Charlotte Gray plays an idealistic British woman during World War 2. She falls in love with a pilot, Peter, and when Peter is missing during a flight over France, she decides to enlist and play her part as an undercover spy. Her adventures lead her to Julien, a French Resistance and Communist ringleader, and she and Julien as well as Julien’s cantankerous father Auguste soon find themselves falling over each other trying to save two Jewish kids from being taken by the Germans.
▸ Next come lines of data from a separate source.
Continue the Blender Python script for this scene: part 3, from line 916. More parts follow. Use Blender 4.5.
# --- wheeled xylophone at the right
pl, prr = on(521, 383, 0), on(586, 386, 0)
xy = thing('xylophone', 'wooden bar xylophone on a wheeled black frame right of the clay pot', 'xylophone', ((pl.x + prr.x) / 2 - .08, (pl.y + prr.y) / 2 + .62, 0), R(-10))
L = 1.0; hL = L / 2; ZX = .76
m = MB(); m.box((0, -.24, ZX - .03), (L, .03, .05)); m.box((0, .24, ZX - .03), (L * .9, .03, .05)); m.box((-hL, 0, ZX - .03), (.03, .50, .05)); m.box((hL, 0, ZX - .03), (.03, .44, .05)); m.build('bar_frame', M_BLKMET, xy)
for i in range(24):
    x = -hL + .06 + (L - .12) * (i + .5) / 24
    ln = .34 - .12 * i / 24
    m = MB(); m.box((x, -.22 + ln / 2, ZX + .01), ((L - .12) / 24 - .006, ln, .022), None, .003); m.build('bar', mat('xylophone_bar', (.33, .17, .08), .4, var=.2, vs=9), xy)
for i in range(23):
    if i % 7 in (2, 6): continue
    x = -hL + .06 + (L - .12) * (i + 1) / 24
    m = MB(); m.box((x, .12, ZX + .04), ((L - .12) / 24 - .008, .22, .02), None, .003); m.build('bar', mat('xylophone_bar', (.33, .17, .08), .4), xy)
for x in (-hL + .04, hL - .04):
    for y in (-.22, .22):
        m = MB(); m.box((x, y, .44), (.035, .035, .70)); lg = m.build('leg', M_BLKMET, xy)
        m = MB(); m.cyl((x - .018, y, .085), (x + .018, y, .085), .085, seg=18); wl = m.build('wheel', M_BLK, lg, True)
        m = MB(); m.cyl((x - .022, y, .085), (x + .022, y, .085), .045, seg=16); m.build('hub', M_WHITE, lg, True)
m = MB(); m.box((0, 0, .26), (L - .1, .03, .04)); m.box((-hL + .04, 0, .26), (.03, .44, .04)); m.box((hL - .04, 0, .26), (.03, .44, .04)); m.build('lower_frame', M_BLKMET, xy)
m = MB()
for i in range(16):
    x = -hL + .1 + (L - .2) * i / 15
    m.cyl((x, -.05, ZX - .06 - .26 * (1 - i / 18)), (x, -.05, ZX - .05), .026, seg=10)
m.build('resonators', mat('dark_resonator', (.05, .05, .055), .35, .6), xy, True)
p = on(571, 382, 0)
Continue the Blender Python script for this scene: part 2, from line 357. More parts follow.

What, you cry? It’s war and that woman is still trying to save kiddies, you bark? Well, give Charlotte Gray a break. This movie is unique in that it is a war story where the ideals of womanhood, as opposed to the ideals of manhood, take center stage. Heroic tales of courageous men tell of their heroic “manly” battlefield adventures. In a time where women often play nurses rather than soldiers, protecting children can be seen as the heroic ideal of a woman’s role in those times. Besides, this is a rare wartime drama where women fight side by side with men rather than waiting at home and weeping while tending the home fires or some rot. You can’t get more affirmative than that.

Just as she did in the frantic Elizabeth, Cate Blanchett proves that she can carry a badly-written movie on the strength of her screen charisma. She’s unconventionally beautiful, and she can be alluring and mysterious with just a small smile playing on her lips. The cameras worship her, and it shows. Unfortunately, in Charlotte Gray, the old school glamour, often cool and distant in a look-don’t-touch way, can also work against her. Charlotte Gray remains an enigma throughout this movie, because she is often too cold and inscrutable. The only one time Ms Blanchett looks alive is when she is pointing a gun at a Nazi soldier’s head. In that scene, her eyes are raw and I know that she has everything banking on that moment. She will lose everything if she fails, but she will never go down without a fight.

Billy Crudup and Rupert Penry-Jones, both men beautiful in completely opposite ways (the former is a dark and devilishly handsome man, the latter square-jawed and golden), play second-fiddle to Blanchett, but they do acquit themselves very well. Mr Penry-Jones plays a likable man whose good-natured facade hides a world-weary exterior, while Mr Crudup’s Julien is a world-weary man who tries to suppress his idealism inside. Damn, I wish I have both men fighting over me.

But stealing every scene he is in is Michael Gambon. He plays Julien’s father, a man who tries hard to make up to his son that he commits the ultimate sacrifice in the end. In the meantime, he is a rogue who is also surprisingly kind and noble.

So yes, Charlotte Gray has a brilliant cast that makes me care for their characters, so much that the loose ends in the movie make me think up alternate endings for everyone in this story. I can’t let go long after the movie has ended.

But at the same time, the characterization and drama take so much center stage at the expense of exposition and flaw that I have no idea what is going on half the time. When Charlotte cries, “I don’t know what I’m doing here anymore!” to Julien, she’s also speaking for the audience.

As a character drama, Charlotte Gray is a slightly above average story of a woman who remains a question mark to me to the very end. As a plot-driven drama, it’s a mess. Average both and I’ll tell you that this is a well-acted but ultimately frustrating movie.